The Post’s poll found significantly more Americans blame President Donald Trump and congressional Republicans for the shutdown than Democrats, though many say they are not sure. People express moderate concern about the shutdown’s impact at this early stage, with “somewhat concerned” the most common answer. A large majority support Democrats’ call to extend federal health insurance subsidies in general, though just under half support the party demanding this if it extends the government shutdown.



Wednesday, October 1, 2025

Trump Tuesday


Hegseth insisted that generals and admirals fly in from all over the world to hear lectures from him and Trump.  Tom Nichols at The Atlantic:
As comical as many of Trump’s comments were, the president’s nakedly partisan appeal to U.S. military officers was a violation of every standard of American civil-military relations, and exactly what George Washington feared could happen with an unscrupulous commander in chief. The most ominous part of his speech came when he told the military officers that they would be part of the solution to domestic threats, fighting the “enemy from within.” He added, almost as a kind of trollish afterthought, that he’d told Hegseth, “We should use some of these dangerous cities as training grounds for our military—National Guard, but military—because we’re going into Chicago very soon. That’s a big city with an incompetent governor. Stupid governor.”
This farrago of fantasy, menace, and autocratic peacocking is the kind of thing that the late Senator Daniel Patrick Moynihan evocatively called “boob bait for the Bubbas” and that George Orwell might have called “prolefeed.” It’s one thing to serve it up to an adoring MAGA crowd: They know that most of it is nonsense and only some of it is real. They find it entertaining, and they can take or leave as much of Trump’s rhetorical junk-food buffet as they would like. It is another thing entirely to aim this kind of sludge at military officers, who are trained and acculturated to treat every word from the president with respect, and to regard his thoughts as policy.

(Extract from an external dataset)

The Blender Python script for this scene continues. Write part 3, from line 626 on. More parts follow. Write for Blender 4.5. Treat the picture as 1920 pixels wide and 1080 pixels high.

But American officers have never had to contend with a president like Trump. Plenty of presidents behaved badly and suffered mental and emotional setbacks: John F. Kennedy cavorted with secretaries in the White House pool, Lyndon Johnson unleashed foul-mouthed tirades on the Joint Chiefs of Staff, Richard Nixon fell into depression and paranoia, Ronald Reagan and Joe Biden wrestled with the indignities of age. But the officer corps knew that presidents were basically normal men surrounded by other normal men and women, and that the American constitutional system would insulate the military from any mad orders that might emerge from the Oval Office.

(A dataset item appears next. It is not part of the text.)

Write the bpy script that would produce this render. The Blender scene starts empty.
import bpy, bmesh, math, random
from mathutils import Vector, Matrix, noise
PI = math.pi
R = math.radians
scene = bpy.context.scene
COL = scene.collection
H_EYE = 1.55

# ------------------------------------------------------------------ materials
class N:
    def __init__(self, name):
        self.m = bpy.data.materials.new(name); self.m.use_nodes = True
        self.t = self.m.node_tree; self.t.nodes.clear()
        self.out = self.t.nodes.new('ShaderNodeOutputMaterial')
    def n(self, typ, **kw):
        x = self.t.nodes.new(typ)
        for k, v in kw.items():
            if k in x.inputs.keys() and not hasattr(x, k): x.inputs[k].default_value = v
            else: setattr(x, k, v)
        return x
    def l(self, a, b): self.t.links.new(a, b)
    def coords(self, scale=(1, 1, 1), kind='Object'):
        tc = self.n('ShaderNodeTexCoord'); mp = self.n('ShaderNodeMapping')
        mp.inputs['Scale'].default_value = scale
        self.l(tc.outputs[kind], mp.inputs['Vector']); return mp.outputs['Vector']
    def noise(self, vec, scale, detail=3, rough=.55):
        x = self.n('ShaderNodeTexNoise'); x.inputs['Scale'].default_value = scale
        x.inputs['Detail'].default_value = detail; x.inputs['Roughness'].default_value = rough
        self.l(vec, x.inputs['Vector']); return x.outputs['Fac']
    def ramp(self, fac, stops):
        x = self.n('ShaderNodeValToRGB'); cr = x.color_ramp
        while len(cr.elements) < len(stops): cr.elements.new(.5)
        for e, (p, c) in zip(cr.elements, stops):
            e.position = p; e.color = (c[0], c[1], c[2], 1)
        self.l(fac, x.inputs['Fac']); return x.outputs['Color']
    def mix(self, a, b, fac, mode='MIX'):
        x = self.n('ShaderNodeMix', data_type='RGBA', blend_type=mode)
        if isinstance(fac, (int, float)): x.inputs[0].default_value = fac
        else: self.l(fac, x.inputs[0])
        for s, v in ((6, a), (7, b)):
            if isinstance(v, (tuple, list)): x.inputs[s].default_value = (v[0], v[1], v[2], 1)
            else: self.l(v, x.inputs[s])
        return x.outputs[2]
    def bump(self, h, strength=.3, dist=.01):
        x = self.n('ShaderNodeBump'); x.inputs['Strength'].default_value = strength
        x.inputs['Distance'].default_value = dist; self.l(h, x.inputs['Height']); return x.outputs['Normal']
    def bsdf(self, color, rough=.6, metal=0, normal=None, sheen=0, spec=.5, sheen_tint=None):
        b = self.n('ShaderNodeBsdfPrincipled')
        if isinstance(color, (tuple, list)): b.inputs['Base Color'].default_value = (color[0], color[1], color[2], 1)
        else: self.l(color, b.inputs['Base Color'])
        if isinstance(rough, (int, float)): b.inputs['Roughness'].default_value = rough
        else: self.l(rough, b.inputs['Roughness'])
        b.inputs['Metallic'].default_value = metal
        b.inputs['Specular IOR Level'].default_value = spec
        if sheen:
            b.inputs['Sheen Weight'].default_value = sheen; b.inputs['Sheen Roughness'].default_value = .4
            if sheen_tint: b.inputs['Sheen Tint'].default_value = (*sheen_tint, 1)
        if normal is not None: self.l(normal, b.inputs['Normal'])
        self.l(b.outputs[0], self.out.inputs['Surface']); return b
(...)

Aaron Pellish at Politico:

President Donald Trump posted another deepfake AI-generated video of House Minority Leader Hakeem Jeffries on Tuesday hours before the federal government is expected to shut down, further signaling the significant divide between the two parties.

On Monday, Trump posted a vulgar AI-generated video of Jeffries and Senate Minority Leader Chuck Schumer speaking outside the White House. The video portrayed Jeffries wearing a mustache and a sombrero while mariachi music plays in the background.


Jeffries condemned the deepfake as “bigotry” in a social media response and called it a “disgusting video” in an MSNBC interview later Monday evening.

On Tuesday, Trump shared a clip of Jeffries’ MSNBC interview criticizing the original video, again adding an AI-generated mustache and sombrero. The latest video features four depictions of the president playing mariachi music as Jeffries speaks.

Trump’s repeated antagonization of Jeffries sets the tone for what may be difficult and drawn-out negotiations over a government-funding solution as lawmakers on both sides continue to dig into their positions.